◆ Requirement ◆
Find the word "part" in the listing; pull out each line holding it.

◆ Excerpted data ◆
------------------------------------
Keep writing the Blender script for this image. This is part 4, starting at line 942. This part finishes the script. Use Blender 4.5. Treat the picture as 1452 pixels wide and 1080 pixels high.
------------------------------------
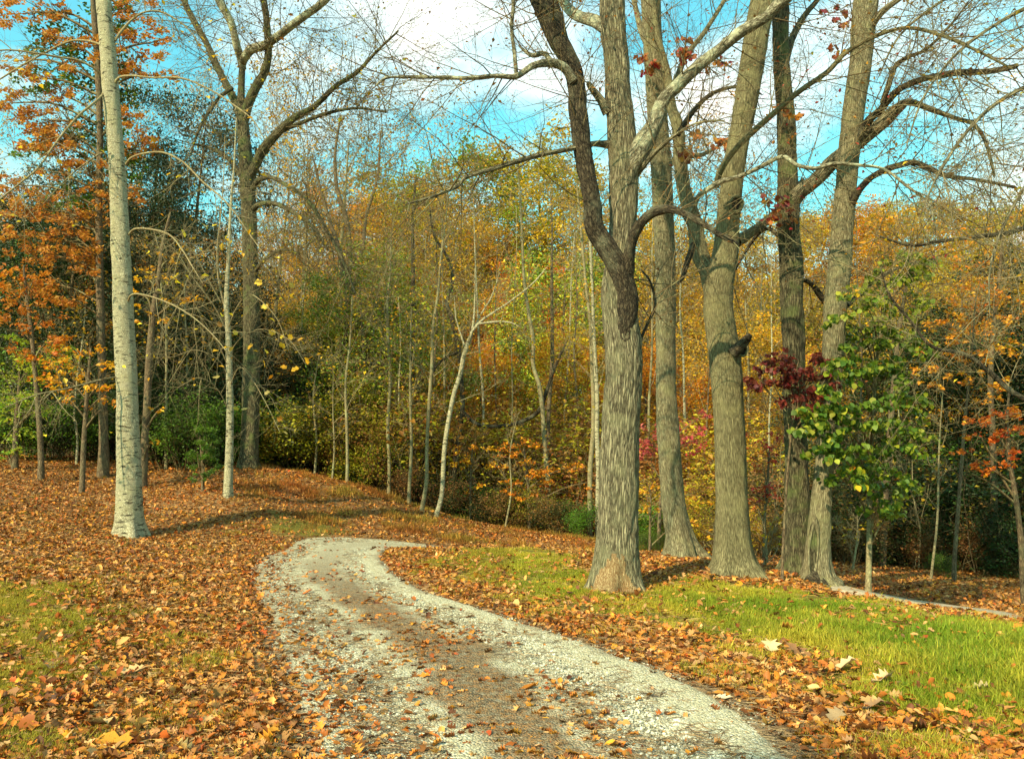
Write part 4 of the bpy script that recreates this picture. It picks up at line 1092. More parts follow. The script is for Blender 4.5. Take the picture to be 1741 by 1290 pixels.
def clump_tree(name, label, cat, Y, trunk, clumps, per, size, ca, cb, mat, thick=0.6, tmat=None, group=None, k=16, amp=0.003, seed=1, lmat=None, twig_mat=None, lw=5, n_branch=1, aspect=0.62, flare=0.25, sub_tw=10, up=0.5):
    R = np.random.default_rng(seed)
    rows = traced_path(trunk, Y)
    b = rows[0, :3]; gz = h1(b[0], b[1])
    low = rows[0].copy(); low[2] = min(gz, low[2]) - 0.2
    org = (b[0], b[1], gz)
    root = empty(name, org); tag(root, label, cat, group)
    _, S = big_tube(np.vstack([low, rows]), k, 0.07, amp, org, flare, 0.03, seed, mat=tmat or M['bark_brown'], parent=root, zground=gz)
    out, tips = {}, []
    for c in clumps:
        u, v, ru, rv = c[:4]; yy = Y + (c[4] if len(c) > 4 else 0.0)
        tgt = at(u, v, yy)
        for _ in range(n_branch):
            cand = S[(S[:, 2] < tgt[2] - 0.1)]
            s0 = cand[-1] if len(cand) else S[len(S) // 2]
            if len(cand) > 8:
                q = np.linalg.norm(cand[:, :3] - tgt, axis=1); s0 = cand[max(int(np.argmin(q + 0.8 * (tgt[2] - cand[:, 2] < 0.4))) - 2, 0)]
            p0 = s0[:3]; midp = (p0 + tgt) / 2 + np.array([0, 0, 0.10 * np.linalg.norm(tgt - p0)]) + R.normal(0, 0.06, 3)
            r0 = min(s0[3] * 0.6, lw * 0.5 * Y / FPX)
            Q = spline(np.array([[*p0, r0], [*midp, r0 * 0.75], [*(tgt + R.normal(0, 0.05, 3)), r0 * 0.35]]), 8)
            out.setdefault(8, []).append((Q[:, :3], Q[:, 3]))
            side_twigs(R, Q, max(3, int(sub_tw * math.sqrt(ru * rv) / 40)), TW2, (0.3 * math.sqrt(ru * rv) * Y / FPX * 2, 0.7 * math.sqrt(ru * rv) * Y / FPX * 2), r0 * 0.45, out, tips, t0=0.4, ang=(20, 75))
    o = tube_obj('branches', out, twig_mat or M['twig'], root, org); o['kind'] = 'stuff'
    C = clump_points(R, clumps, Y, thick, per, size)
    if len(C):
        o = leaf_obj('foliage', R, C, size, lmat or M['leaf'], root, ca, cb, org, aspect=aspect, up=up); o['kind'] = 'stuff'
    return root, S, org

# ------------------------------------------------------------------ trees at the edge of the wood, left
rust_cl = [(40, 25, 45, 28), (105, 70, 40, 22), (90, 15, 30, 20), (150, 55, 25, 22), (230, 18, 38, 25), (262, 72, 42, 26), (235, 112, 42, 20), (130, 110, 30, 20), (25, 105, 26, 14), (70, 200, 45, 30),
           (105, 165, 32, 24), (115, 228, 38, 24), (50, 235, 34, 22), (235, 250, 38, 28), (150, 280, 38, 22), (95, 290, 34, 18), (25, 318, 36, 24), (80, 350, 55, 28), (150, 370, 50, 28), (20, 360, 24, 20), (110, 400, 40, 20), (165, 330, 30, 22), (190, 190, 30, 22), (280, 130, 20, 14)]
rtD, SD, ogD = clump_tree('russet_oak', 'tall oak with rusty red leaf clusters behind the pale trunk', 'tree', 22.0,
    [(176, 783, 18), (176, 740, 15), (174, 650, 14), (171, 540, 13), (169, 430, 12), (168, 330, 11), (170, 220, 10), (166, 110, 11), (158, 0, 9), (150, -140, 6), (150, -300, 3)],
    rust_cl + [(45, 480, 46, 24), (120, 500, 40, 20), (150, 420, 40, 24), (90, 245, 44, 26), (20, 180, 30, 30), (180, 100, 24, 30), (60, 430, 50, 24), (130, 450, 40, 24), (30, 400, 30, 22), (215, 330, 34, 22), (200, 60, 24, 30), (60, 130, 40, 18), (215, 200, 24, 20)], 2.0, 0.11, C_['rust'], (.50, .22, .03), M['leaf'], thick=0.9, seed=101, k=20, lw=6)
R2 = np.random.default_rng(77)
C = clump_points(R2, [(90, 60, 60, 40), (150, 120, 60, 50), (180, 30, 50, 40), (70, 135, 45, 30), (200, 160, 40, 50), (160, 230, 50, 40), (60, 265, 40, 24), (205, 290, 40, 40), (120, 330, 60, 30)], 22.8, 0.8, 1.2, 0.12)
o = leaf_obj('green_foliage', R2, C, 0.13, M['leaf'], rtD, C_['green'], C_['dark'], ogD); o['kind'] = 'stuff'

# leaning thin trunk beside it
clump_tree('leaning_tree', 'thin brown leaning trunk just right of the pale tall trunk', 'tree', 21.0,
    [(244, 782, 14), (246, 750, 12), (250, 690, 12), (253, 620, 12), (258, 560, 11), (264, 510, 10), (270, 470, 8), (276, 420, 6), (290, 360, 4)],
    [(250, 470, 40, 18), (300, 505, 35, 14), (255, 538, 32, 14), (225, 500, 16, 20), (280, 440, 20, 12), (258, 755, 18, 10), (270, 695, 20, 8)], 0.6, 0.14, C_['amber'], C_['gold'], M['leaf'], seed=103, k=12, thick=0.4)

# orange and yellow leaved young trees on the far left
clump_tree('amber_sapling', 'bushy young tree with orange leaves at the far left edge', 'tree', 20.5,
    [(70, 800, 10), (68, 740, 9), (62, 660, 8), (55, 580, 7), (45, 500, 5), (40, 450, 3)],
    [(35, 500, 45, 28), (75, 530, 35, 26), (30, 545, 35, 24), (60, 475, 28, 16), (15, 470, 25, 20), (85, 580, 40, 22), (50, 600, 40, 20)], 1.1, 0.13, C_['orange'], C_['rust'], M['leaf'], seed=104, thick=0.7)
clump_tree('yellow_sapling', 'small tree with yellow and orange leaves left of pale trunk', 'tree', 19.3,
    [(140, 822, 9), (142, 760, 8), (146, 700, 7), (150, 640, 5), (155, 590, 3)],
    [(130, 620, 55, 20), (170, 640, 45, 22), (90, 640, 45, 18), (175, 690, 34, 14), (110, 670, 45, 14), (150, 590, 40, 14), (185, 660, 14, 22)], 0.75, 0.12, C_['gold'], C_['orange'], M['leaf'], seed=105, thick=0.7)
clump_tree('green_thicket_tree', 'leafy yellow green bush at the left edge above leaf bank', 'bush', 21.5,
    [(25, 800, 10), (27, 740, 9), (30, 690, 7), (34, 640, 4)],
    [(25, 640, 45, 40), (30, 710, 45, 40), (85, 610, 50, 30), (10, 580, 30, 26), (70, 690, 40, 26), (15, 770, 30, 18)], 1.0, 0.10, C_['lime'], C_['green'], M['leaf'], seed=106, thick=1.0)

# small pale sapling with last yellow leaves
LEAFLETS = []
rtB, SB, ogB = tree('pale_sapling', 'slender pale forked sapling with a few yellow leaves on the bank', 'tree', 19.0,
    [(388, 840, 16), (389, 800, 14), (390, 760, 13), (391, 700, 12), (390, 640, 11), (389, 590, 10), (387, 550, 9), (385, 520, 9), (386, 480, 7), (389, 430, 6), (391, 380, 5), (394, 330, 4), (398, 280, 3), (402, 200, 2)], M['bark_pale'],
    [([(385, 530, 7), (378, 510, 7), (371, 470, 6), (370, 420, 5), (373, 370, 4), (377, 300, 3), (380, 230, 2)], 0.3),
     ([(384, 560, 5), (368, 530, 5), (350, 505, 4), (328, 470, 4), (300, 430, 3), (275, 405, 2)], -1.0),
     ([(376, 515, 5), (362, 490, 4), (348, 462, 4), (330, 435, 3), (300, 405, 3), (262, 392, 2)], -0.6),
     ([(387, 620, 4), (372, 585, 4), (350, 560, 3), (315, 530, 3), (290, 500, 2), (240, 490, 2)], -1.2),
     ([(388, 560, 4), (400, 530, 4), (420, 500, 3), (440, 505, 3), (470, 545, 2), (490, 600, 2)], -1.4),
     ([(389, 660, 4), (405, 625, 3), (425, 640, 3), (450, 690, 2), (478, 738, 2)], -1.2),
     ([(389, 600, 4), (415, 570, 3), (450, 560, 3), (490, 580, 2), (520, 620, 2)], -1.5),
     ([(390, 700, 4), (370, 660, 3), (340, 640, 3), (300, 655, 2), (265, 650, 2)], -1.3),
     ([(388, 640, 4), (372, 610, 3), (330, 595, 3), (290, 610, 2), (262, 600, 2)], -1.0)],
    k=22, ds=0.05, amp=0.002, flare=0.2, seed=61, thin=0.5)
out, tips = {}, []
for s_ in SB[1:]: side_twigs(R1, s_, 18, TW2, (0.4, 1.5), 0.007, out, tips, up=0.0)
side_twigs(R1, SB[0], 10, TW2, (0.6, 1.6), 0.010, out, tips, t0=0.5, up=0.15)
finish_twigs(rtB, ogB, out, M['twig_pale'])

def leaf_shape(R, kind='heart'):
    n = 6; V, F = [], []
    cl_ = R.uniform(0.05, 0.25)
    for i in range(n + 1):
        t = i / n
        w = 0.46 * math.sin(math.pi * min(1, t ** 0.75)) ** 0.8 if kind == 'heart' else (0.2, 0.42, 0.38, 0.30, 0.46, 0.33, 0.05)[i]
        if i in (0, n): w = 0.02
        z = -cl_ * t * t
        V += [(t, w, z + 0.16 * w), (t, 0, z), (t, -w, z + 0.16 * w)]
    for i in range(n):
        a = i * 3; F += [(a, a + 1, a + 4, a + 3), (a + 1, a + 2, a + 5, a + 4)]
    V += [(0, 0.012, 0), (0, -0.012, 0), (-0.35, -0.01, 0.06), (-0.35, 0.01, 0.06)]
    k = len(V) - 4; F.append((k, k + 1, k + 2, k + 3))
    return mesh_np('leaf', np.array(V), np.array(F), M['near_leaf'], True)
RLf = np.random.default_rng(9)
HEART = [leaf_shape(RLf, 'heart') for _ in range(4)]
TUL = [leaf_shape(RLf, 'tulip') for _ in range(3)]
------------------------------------
◆ Task output ◆
Keep writing the Blender script for this image. This is part 4, starting at line 942. This part finishes the script. Use Blender 4.5. Treat the picture as 1452 pixels wide and 1080 pixels high.
Write part 4 of the bpy script that recreates this picture. It picks up at line 1092. More parts follow. The script is for Blender 4.5. Take the picture to be 1741 by 1290 pixels.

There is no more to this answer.